▶ [Aim]: Repeat every record below exactly as written.

== Data in this exercise

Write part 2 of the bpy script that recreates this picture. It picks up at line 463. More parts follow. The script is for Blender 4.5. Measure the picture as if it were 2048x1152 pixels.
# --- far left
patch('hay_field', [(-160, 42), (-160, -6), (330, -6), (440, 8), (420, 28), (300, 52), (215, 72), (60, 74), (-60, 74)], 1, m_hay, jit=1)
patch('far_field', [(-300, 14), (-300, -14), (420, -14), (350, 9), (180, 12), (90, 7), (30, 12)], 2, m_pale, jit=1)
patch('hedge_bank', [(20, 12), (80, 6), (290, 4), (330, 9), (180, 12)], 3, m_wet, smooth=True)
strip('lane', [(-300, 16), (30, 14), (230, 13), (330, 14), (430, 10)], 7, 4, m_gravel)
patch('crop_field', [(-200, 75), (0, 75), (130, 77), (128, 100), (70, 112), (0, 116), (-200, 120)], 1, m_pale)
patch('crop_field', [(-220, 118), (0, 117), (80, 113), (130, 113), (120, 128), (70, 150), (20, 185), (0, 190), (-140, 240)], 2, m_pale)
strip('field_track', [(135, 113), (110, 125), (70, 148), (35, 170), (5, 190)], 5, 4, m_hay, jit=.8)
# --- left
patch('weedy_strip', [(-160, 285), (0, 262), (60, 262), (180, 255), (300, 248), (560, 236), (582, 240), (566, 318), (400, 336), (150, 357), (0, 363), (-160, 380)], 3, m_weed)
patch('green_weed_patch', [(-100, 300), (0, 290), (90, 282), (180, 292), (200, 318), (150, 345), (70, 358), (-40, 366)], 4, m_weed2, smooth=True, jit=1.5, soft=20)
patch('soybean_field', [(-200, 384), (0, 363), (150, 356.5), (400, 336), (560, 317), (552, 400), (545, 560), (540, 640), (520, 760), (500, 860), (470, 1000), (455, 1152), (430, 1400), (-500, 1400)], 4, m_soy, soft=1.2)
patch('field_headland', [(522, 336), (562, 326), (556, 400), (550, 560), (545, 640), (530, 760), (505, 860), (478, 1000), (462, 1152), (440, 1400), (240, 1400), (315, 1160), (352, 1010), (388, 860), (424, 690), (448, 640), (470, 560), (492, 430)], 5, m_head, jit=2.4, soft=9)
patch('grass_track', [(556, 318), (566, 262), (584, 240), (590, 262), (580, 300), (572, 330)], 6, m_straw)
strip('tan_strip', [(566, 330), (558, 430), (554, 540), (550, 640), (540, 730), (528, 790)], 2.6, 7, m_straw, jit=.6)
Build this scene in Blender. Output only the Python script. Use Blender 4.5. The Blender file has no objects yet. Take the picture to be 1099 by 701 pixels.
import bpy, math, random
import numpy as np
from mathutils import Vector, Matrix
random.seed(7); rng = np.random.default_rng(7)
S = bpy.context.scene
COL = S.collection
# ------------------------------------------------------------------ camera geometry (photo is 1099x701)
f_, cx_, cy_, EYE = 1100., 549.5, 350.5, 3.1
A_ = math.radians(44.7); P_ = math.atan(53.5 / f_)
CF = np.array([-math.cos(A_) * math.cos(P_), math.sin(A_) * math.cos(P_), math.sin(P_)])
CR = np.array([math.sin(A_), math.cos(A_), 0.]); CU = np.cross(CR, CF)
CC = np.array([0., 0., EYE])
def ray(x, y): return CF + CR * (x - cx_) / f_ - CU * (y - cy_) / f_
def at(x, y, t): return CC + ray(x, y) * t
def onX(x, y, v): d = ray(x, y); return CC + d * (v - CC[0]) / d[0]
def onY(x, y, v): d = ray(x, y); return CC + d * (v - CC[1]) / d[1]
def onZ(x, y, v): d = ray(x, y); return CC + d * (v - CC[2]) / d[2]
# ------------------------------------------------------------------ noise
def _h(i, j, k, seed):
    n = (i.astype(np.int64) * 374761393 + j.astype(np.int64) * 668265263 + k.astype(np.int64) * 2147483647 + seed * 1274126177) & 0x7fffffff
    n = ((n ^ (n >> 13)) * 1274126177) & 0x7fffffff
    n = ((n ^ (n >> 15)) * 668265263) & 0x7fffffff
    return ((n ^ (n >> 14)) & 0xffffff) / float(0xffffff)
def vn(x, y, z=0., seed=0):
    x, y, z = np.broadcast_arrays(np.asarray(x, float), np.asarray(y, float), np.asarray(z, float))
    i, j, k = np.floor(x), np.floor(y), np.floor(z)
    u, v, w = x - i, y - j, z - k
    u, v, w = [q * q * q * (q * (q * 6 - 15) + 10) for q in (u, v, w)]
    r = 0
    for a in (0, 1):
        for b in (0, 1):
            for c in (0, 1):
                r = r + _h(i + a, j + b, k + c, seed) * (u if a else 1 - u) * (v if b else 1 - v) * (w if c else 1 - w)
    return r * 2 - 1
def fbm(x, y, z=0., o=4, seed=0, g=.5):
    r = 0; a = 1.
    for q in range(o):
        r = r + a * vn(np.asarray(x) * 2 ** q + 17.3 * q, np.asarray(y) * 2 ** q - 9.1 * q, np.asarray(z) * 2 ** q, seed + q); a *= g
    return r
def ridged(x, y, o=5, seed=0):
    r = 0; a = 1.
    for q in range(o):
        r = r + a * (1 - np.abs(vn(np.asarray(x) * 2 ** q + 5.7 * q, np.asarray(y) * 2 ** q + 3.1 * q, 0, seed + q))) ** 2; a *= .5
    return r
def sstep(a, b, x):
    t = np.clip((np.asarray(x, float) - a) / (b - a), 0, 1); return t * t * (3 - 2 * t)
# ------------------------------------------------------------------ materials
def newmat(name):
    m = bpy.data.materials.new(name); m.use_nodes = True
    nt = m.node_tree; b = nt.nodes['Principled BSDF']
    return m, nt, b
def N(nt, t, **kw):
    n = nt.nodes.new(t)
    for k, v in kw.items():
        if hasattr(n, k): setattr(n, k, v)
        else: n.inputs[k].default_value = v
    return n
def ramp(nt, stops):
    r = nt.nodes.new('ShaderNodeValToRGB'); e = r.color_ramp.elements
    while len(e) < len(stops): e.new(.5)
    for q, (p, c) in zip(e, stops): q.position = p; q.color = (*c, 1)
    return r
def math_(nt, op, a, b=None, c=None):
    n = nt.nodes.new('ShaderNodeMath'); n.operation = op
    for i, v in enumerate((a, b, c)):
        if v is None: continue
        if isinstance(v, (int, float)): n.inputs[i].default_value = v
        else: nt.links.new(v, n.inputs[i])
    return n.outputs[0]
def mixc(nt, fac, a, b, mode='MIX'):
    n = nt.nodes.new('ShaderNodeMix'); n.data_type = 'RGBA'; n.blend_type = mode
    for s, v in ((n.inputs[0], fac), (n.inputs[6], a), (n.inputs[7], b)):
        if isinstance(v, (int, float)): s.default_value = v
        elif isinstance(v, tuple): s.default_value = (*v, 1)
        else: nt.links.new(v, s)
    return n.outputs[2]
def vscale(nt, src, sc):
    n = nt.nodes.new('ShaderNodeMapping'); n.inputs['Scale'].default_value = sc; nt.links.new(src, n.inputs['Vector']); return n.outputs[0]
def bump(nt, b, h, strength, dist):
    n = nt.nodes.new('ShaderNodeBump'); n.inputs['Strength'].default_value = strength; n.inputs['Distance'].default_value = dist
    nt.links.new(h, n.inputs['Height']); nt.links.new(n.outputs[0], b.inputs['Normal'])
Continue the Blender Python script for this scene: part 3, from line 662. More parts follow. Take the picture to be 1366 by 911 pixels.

====

▶ [Solved exercise]:
Write part 2 of the bpy script that recreates this picture. It picks up at line 463. More parts follow. The script is for Blender 4.5. Measure the picture as if it were 2048x1152 pixels.
# --- far left
patch('hay_field', [(-160, 42), (-160, -6), (330, -6), (440, 8), (420, 28), (300, 52), (215, 72), (60, 74), (-60, 74)], 1, m_hay, jit=1)
patch('far_field', [(-300, 14), (-300, -14), (420, -14), (350, 9), (180, 12), (90, 7), (30, 12)], 2, m_pale, jit=1)
patch('hedge_bank', [(20, 12), (80, 6), (290, 4), (330, 9), (180, 12)], 3, m_wet, smooth=True)
strip('lane', [(-300, 16), (30, 14), (230, 13), (330, 14), (430, 10)], 7, 4, m_gravel)
patch('crop_field', [(-200, 75), (0, 75), (130, 77), (128, 100), (70, 112), (0, 116), (-200, 120)], 1, m_pale)
patch('crop_field', [(-220, 118), (0, 117), (80, 113), (130, 113), (120, 128), (70, 150), (20, 185), (0, 190), (-140, 240)], 2, m_pale)
strip('field_track', [(135, 113), (110, 125), (70, 148), (35, 170), (5, 190)], 5, 4, m_hay, jit=.8)
# --- left
patch('weedy_strip', [(-160, 285), (0, 262), (60, 262), (180, 255), (300, 248), (560, 236), (582, 240), (566, 318), (400, 336), (150, 357), (0, 363), (-160, 380)], 3, m_weed)
patch('green_weed_patch', [(-100, 300), (0, 290), (90, 282), (180, 292), (200, 318), (150, 345), (70, 358), (-40, 366)], 4, m_weed2, smooth=True, jit=1.5, soft=20)
patch('soybean_field', [(-200, 384), (0, 363), (150, 356.5), (400, 336), (560, 317), (552, 400), (545, 560), (540, 640), (520, 760), (500, 860), (470, 1000), (455, 1152), (430, 1400), (-500, 1400)], 4, m_soy, soft=1.2)
patch('field_headland', [(522, 336), (562, 326), (556, 400), (550, 560), (545, 640), (530, 760), (505, 860), (478, 1000), (462, 1152), (440, 1400), (240, 1400), (315, 1160), (352, 1010), (388, 860), (424, 690), (448, 640), (470, 560), (492, 430)], 5, m_head, jit=2.4, soft=9)
patch('grass_track', [(556, 318), (566, 262), (584, 240), (590, 262), (580, 300), (572, 330)], 6, m_straw)
strip('tan_strip', [(566, 330), (558, 430), (554, 540), (550, 640), (540, 730), (528, 790)], 2.6, 7, m_straw, jit=.6)
Build this scene in Blender. Output only the Python script. Use Blender 4.5. The Blender file has no objects yet. Take the picture to be 1099 by 701 pixels.
import bpy, math, random
import numpy as np
from mathutils import Vector, Matrix
random.seed(7); rng = np.random.default_rng(7)
S = bpy.context.scene
COL = S.collection
# ------------------------------------------------------------------ camera geometry (photo is 1099x701)
f_, cx_, cy_, EYE = 1100., 549.5, 350.5, 3.1
A_ = math.radians(44.7); P_ = math.atan(53.5 / f_)
CF = np.array([-math.cos(A_) * math.cos(P_), math.sin(A_) * math.cos(P_), math.sin(P_)])
CR = np.array([math.sin(A_), math.cos(A_), 0.]); CU = np.cross(CR, CF)
CC = np.array([0., 0., EYE])
def ray(x, y): return CF + CR * (x - cx_) / f_ - CU * (y - cy_) / f_
def at(x, y, t): return CC + ray(x, y) * t
def onX(x, y, v): d = ray(x, y); return CC + d * (v - CC[0]) / d[0]
def onY(x, y, v): d = ray(x, y); return CC + d * (v - CC[1]) / d[1]
def onZ(x, y, v): d = ray(x, y); return CC + d * (v - CC[2]) / d[2]
# ------------------------------------------------------------------ noise
def _h(i, j, k, seed):
    n = (i.astype(np.int64) * 374761393 + j.astype(np.int64) * 668265263 + k.astype(np.int64) * 2147483647 + seed * 1274126177) & 0x7fffffff
    n = ((n ^ (n >> 13)) * 1274126177) & 0x7fffffff
    n = ((n ^ (n >> 15)) * 668265263) & 0x7fffffff
    return ((n ^ (n >> 14)) & 0xffffff) / float(0xffffff)
def vn(x, y, z=0., seed=0):
    x, y, z = np.broadcast_arrays(np.asarray(x, float), np.asarray(y, float), np.asarray(z, float))
    i, j, k = np.floor(x), np.floor(y), np.floor(z)
    u, v, w = x - i, y - j, z - k
    u, v, w = [q * q * q * (q * (q * 6 - 15) + 10) for q in (u, v, w)]
    r = 0
    for a in (0, 1):
        for b in (0, 1):
            for c in (0, 1):
                r = r + _h(i + a, j + b, k + c, seed) * (u if a else 1 - u) * (v if b else 1 - v) * (w if c else 1 - w)
    return r * 2 - 1
def fbm(x, y, z=0., o=4, seed=0, g=.5):
    r = 0; a = 1.
    for q in range(o):
        r = r + a * vn(np.asarray(x) * 2 ** q + 17.3 * q, np.asarray(y) * 2 ** q - 9.1 * q, np.asarray(z) * 2 ** q, seed + q); a *= g
    return r
def ridged(x, y, o=5, seed=0):
    r = 0; a = 1.
    for q in range(o):
        r = r + a * (1 - np.abs(vn(np.asarray(x) * 2 ** q + 5.7 * q, np.asarray(y) * 2 ** q + 3.1 * q, 0, seed + q))) ** 2; a *= .5
    return r
def sstep(a, b, x):
    t = np.clip((np.asarray(x, float) - a) / (b - a), 0, 1); return t * t * (3 - 2 * t)
# ------------------------------------------------------------------ materials
def newmat(name):
    m = bpy.data.materials.new(name); m.use_nodes = True
    nt = m.node_tree; b = nt.nodes['Principled BSDF']
    return m, nt, b
def N(nt, t, **kw):
    n = nt.nodes.new(t)
    for k, v in kw.items():
        if hasattr(n, k): setattr(n, k, v)
        else: n.inputs[k].default_value = v
    return n
def ramp(nt, stops):
    r = nt.nodes.new('ShaderNodeValToRGB'); e = r.color_ramp.elements
    while len(e) < len(stops): e.new(.5)
    for q, (p, c) in zip(e, stops): q.position = p; q.color = (*c, 1)
    return r
def math_(nt, op, a, b=None, c=None):
    n = nt.nodes.new('ShaderNodeMath'); n.operation = op
    for i, v in enumerate((a, b, c)):
        if v is None: continue
        if isinstance(v, (int, float)): n.inputs[i].default_value = v
        else: nt.links.new(v, n.inputs[i])
    return n.outputs[0]
def mixc(nt, fac, a, b, mode='MIX'):
    n = nt.nodes.new('ShaderNodeMix'); n.data_type = 'RGBA'; n.blend_type = mode
    for s, v in ((n.inputs[0], fac), (n.inputs[6], a), (n.inputs[7], b)):
        if isinstance(v, (int, float)): s.default_value = v
        elif isinstance(v, tuple): s.default_value = (*v, 1)
        else: nt.links.new(v, s)
    return n.outputs[2]
def vscale(nt, src, sc):
    n = nt.nodes.new('ShaderNodeMapping'); n.inputs['Scale'].default_value = sc; nt.links.new(src, n.inputs['Vector']); return n.outputs[0]
def bump(nt, b, h, strength, dist):
    n = nt.nodes.new('ShaderNodeBump'); n.inputs['Strength'].default_value = strength; n.inputs['Distance'].default_value = dist
    nt.links.new(h, n.inputs['Height']); nt.links.new(n.outputs[0], b.inputs['Normal'])
Continue the Blender Python script for this scene: part 3, from line 662. More parts follow. Take the picture to be 1366 by 911 pixels.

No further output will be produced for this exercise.